Write out all lines holding the word "empty".

◆ DATA SHOWN:
########################################

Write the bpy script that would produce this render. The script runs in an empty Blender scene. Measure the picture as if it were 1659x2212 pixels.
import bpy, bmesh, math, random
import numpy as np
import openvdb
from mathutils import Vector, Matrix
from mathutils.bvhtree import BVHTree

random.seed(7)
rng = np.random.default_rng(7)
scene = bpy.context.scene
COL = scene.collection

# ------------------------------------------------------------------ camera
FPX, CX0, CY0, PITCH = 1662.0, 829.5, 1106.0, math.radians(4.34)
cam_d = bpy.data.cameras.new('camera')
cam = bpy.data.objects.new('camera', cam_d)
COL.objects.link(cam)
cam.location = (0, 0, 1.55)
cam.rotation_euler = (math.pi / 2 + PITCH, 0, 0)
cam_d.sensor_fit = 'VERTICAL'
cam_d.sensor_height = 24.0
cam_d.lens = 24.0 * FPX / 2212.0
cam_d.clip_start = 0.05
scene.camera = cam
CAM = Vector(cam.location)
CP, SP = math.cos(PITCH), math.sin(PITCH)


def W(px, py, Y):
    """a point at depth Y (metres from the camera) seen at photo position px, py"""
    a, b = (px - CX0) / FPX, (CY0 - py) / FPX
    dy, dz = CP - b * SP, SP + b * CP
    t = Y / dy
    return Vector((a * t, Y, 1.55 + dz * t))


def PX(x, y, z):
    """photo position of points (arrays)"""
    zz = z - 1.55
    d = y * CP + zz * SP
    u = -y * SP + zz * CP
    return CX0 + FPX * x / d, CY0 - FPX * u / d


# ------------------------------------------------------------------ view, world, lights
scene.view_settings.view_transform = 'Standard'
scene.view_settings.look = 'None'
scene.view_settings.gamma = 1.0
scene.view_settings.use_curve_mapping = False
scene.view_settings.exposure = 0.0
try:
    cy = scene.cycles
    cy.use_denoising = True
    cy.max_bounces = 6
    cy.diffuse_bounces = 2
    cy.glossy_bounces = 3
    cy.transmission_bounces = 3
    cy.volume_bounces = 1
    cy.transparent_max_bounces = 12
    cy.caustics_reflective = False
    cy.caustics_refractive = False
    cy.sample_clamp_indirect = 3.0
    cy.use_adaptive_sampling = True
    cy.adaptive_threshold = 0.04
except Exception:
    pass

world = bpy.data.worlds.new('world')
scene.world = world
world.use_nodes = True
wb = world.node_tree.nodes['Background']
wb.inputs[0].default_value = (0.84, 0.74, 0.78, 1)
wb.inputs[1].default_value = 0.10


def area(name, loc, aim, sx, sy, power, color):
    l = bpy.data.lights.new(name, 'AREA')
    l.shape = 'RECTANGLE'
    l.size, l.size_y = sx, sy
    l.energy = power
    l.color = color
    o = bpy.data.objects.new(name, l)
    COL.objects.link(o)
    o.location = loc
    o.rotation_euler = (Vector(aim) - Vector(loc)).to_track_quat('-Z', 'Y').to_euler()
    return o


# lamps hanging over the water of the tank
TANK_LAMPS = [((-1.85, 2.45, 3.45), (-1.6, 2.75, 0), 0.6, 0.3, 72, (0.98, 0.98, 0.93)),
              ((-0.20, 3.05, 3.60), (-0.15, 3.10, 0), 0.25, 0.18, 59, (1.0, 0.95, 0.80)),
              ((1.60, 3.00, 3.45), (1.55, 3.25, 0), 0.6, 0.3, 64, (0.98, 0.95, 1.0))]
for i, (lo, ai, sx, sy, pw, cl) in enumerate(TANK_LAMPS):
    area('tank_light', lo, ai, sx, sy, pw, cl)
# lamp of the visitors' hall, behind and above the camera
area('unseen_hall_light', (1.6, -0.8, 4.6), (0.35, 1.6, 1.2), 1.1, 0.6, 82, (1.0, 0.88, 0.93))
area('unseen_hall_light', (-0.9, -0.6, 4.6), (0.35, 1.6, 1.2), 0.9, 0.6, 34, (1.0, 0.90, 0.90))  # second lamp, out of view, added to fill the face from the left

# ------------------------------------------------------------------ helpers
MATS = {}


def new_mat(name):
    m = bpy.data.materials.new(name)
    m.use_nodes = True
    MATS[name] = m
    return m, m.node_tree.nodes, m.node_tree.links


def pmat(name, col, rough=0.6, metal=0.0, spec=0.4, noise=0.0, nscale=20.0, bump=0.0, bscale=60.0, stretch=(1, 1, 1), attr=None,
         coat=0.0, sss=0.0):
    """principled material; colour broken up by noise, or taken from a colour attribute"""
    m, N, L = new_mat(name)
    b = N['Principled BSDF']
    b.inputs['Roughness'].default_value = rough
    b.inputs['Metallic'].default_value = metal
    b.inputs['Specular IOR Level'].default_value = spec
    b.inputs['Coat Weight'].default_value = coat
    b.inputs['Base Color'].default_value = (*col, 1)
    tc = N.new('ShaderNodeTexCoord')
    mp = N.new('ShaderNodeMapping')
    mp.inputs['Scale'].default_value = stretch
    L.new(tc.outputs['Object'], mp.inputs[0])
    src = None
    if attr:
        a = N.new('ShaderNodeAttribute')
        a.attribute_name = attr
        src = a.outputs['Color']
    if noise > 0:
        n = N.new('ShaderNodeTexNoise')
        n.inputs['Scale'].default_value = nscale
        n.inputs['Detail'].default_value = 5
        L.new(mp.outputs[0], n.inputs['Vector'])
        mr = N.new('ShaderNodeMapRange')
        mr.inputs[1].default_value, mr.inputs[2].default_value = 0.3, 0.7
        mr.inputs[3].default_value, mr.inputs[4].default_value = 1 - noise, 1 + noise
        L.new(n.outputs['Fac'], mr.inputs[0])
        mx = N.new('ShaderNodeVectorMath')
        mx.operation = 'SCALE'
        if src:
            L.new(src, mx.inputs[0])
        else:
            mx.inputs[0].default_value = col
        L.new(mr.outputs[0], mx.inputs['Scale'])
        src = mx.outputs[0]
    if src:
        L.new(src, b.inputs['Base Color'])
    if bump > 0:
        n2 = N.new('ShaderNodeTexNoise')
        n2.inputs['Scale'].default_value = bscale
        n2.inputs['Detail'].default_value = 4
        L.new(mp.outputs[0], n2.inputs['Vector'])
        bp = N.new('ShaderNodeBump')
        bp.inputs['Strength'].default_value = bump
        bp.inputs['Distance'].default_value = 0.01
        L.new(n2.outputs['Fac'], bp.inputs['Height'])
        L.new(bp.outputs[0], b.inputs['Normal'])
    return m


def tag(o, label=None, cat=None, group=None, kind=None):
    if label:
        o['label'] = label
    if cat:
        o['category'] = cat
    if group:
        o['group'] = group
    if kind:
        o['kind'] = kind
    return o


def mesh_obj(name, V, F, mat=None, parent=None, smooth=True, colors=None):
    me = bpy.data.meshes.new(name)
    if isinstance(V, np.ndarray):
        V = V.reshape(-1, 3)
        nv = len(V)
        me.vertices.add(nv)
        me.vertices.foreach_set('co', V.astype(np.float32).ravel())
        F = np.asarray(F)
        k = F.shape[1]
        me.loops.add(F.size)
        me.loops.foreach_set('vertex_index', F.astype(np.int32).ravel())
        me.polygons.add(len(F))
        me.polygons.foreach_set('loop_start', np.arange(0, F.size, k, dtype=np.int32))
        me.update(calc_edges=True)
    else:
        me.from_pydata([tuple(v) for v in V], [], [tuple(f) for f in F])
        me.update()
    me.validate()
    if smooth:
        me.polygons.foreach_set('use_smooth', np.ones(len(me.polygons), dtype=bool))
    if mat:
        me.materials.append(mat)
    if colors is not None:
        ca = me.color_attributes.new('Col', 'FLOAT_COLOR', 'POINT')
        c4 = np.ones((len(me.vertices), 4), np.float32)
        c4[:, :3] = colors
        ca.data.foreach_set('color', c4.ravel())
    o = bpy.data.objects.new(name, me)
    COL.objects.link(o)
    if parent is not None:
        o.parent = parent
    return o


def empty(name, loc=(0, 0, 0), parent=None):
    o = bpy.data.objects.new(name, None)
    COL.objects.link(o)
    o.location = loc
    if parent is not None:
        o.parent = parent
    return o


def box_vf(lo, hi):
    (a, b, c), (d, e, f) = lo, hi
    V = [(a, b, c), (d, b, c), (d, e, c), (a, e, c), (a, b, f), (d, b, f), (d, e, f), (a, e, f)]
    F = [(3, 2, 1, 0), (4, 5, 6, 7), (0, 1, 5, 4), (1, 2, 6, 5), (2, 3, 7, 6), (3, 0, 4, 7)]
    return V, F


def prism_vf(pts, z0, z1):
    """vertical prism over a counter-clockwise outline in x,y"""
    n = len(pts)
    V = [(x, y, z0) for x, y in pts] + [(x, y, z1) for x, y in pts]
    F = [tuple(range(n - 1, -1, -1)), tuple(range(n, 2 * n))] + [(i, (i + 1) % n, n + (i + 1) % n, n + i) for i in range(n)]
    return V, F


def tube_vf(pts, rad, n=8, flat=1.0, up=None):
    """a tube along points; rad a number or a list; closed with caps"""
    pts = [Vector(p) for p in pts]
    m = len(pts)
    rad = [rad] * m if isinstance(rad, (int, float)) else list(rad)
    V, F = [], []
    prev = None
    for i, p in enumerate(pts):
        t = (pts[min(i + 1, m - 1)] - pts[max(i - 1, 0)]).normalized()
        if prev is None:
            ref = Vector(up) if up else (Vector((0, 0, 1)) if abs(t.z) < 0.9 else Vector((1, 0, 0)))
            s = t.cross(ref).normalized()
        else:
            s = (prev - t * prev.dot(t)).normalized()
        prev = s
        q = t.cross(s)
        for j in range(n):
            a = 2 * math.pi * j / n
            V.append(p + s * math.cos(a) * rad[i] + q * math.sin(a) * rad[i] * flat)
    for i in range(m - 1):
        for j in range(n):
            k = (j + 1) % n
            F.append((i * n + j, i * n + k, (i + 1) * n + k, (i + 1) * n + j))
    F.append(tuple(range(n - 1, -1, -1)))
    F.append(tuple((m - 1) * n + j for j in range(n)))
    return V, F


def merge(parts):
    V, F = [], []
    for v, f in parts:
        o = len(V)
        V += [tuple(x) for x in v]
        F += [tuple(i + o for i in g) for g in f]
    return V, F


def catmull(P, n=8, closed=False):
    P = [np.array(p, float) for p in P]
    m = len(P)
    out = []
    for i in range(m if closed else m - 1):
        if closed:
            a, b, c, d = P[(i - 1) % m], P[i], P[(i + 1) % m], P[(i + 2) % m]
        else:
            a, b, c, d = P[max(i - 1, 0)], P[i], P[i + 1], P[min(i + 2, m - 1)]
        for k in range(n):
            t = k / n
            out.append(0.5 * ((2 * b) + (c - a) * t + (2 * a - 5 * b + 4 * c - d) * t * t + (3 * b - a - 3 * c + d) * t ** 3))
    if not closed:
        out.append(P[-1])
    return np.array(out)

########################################

◆ COMPLETE OUTPUT:
Write the bpy script that would produce this render. The script runs in an empty Blender scene. Measure the picture as if it were 1659x2212 pixels.
def empty(name, loc=(0, 0, 0), parent=None):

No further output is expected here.